There’s only one word for MLB’s one-and-done ‘playoffs’

There are so many times that Major League Baseball is just plain stupid.

S-T-U-P-I-D.

Stupid was on display with a saving dash of drama on Tuesday night in Toronto where the Blue Jays belted the Baltimore Orioles out of the playoffs with a walk-off home run by Edwin Encarnacion in the 11th inning. It will also be on display on Wednesday night in New York when the San Francisco Giants play the Mets.

No matter how dramatic, no matter how much tension is involved, it is just plain stupid that a six-month, 162-game season can be put on the line with a one-game playoff.

It is a preposterous plan put in place in 2012 by the dunderheads in charge, led by Bud Selig when they wanted to get more teams involved in the postseason.

One game after an entire season?

Major League Baseball has enjoyed terrific success in the postseason and it’s actually fair when they put on an actual series.

There is simply too much at stake for a winner-take-all game. And that too-much-at-stake situation also includes the respective fan bases of the teams involved.

Fans that support and watch a team through an entire cold spring and summer deserve at least a fair chance to continue that experience into the playoffs. Imagine your team making the playoffs – you have paid for tickets through it all – and then you don’t even get a single home game.

The system works in the NFL because the NFL is a series of one-week wars, there is no such thing as a series. From the very roots of the sport as a kid, you play one-and-out in a season of a dozen or so games.

However, in baseball, even the advanced Little Leagues have a series of games, even if it is a double elimination situation.

But somehow Major League Baseball figures one-and-done is a fair method?

There is nothing fair about it. It doesn’t test a starting pitching staff and it turns a bullpen into a carnival. It makes it possible for a team with a far better record to get its season wiped out by a lesser team with one star pitcher.

The real absurdity is that this would be so easy to fix if Major League Baseball would make a simple and sane adjustment of cutting the schedule down from the present 162 games. Doesn’t matter if you cut it down to 154, or whatever number, just slice the schedule and add to the postseason.

Talk to some baseball people and you get the idea that 162 is some mystical number that can’t be changed. They will tell you about the sanctity of records and the value of the best teams over the long haul of a baseball season.

Ridiculous.

In the first place, the game’s records were trampled during the steroid era and – more importantly, the entire sport has changed, and the leaders of the game refuse to come to terms with the new version they have created.

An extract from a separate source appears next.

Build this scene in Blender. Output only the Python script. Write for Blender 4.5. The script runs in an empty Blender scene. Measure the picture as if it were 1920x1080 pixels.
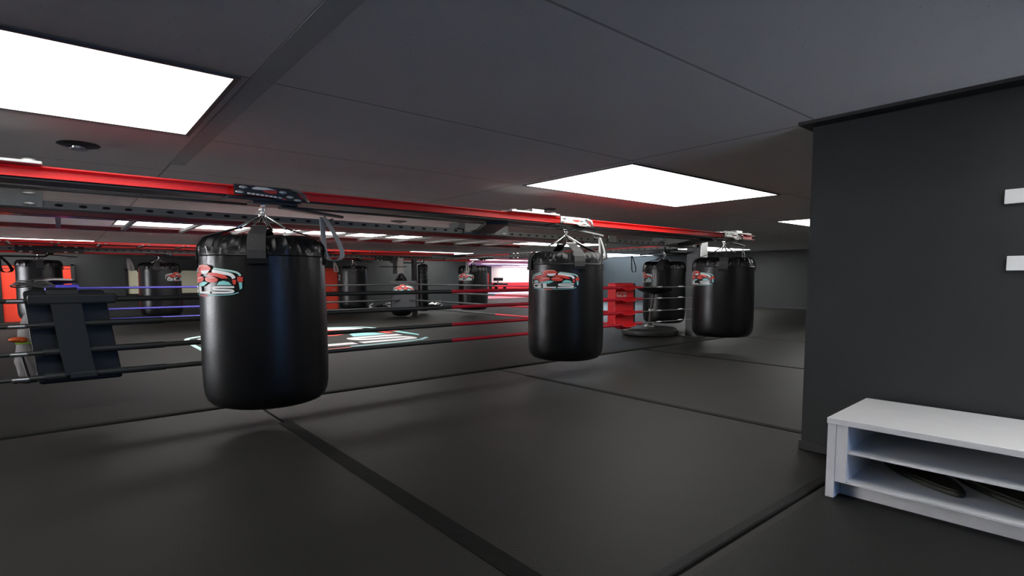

There is no need for a 162-game schedule.

There is no need to cling to any “history” of the game. Remember, MLB has two different set of rules for each league. It has now been several generations of players who have been playing through a bizarre set of rules that allows one league to use a designated hitter, and another not to use one.

The net result is a World Series fiasco where a player who could be the team’s most valuable player can’t even earn a spot in the lineup. The fact that the team might not even be in the postseason without that player does not enter into the situation.

Then again, this is a sport where the All-Star game is the game that determines which league will get home field in the World Series.

Absurd.

This is also a sport that had no issues with going to interleague play. It is a gimmick of a concept that has become even more intrusive when you remember that teams now play interleague later into the season.

Major League Baseball has made changes over the years, and it is now well beyond time to fix the absurd situation in the postseason. The season is already filled with highlights and there is no reason the leaders of the game cannot make a change that extends that excitement for a week and erases a week or two of bad baseball in April.

It’s great drama that needs to be extended.